### Direction
Every line from the top of the records through the line containing "V.append((cx + math.cos(a)" should be retyped exactly; the pictures should not.

··· Task data

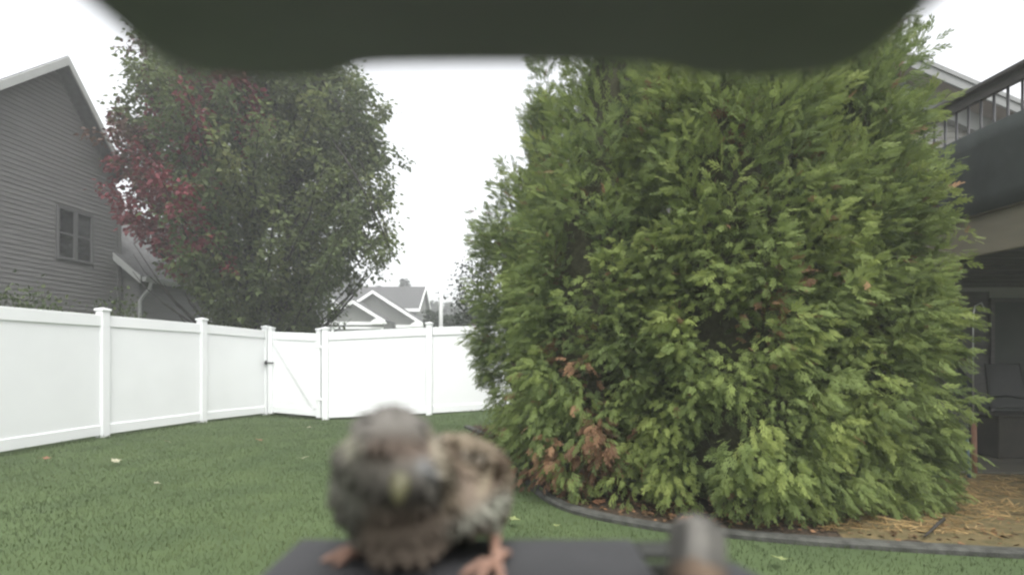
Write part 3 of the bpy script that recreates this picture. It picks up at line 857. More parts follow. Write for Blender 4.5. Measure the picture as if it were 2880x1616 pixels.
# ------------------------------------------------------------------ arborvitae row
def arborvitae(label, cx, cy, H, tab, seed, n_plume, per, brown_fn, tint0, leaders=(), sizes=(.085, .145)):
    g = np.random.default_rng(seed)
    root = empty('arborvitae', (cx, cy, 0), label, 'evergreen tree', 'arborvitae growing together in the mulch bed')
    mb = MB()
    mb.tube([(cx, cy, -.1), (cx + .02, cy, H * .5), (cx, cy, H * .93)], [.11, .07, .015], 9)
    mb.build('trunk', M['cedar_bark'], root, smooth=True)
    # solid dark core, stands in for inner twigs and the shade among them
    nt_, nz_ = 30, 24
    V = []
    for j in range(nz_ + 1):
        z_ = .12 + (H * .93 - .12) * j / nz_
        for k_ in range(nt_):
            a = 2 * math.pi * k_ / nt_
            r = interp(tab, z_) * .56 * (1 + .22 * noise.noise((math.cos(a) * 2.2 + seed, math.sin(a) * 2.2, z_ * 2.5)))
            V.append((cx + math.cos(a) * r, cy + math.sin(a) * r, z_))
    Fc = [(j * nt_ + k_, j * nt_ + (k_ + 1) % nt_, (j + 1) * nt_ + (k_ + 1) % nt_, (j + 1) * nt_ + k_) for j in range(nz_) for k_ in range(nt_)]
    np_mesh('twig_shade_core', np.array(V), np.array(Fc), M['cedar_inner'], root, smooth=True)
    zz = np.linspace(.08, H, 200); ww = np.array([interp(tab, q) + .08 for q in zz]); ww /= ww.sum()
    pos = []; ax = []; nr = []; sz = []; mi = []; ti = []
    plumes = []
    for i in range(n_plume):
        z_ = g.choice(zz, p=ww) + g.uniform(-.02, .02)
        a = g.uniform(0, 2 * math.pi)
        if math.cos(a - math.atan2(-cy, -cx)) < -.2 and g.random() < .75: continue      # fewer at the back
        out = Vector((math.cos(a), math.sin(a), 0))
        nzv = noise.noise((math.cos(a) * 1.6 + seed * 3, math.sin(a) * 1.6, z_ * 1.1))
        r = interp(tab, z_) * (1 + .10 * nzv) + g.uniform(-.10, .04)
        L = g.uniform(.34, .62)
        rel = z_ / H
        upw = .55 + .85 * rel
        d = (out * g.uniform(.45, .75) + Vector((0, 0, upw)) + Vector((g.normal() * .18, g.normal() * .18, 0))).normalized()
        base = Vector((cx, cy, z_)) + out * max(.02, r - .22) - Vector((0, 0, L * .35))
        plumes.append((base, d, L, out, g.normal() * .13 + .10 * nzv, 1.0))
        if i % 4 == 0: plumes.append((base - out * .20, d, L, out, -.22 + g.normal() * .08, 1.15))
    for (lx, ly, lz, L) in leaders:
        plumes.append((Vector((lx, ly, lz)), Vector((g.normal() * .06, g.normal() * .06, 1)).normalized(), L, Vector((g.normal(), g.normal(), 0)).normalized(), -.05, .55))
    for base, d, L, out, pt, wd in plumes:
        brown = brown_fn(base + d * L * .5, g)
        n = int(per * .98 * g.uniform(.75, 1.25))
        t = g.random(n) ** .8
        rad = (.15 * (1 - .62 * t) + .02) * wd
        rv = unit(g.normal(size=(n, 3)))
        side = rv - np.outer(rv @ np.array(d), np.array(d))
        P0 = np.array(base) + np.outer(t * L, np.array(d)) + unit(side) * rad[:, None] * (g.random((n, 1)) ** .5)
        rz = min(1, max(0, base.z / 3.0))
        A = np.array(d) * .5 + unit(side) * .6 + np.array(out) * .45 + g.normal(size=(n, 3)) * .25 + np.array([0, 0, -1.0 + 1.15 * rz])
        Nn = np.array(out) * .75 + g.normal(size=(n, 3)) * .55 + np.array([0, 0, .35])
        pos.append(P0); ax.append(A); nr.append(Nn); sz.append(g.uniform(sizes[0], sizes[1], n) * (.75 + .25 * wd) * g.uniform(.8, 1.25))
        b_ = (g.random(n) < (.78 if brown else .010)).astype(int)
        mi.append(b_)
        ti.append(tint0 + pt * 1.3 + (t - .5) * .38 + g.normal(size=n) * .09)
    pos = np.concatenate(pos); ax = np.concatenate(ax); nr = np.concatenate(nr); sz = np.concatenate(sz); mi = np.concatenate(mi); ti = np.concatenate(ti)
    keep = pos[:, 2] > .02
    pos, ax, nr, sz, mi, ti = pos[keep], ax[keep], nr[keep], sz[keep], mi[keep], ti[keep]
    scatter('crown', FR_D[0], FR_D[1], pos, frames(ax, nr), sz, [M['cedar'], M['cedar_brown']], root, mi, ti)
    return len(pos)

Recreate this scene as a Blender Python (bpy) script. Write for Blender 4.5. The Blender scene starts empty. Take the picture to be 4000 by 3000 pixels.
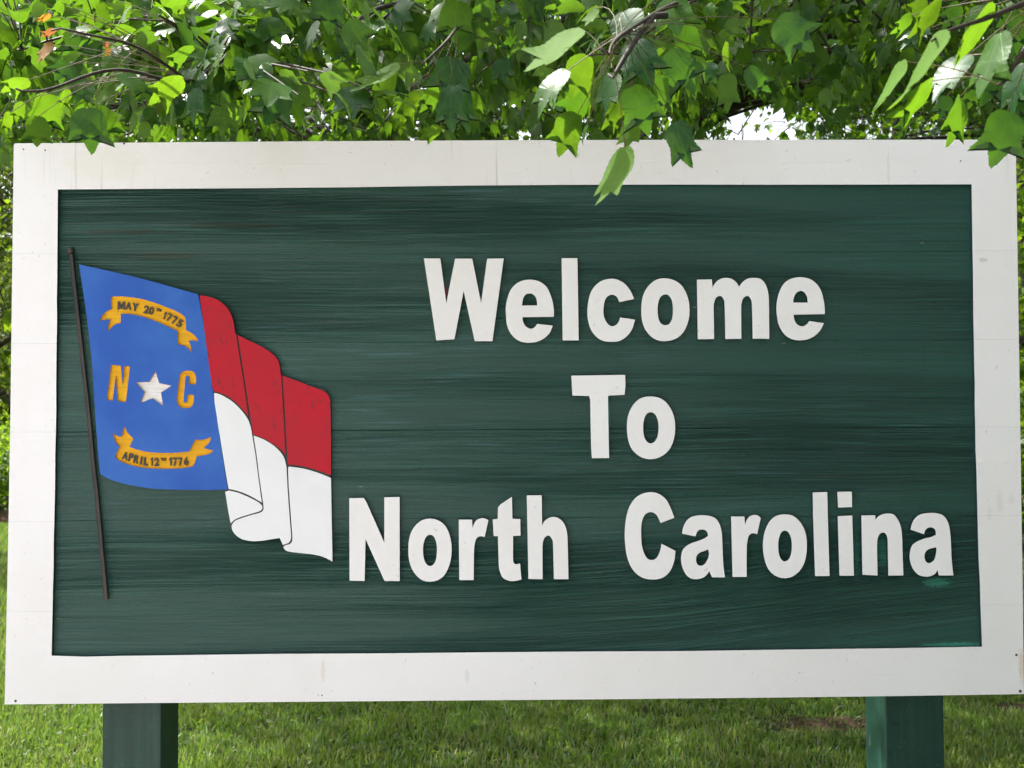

······

### Output for this exercise
Write part 3 of the bpy script that recreates this picture. It picks up at line 857. More parts follow. Write for Blender 4.5. Measure the picture as if it were 2880x1616 pixels.
# ------------------------------------------------------------------ arborvitae row
def arborvitae(label, cx, cy, H, tab, seed, n_plume, per, brown_fn, tint0, leaders=(), sizes=(.085, .145)):
    g = np.random.default_rng(seed)
    root = empty('arborvitae', (cx, cy, 0), label, 'evergreen tree', 'arborvitae growing together in the mulch bed')
    mb = MB()
    mb.tube([(cx, cy, -.1), (cx + .02, cy, H * .5), (cx, cy, H * .93)], [.11, .07, .015], 9)
    mb.build('trunk', M['cedar_bark'], root, smooth=True)
    # solid dark core, stands in for inner twigs and the shade among them
    nt_, nz_ = 30, 24
    V = []
    for j in range(nz_ + 1):
        z_ = .12 + (H * .93 - .12) * j / nz_
        for k_ in range(nt_):
            a = 2 * math.pi * k_ / nt_
            r = interp(tab, z_) * .56 * (1 + .22 * noise.noise((math.cos(a) * 2.2 + seed, math.sin(a) * 2.2, z_ * 2.5)))
            V.append((cx + math.cos(a) * r, cy + math.sin(a) * r, z_))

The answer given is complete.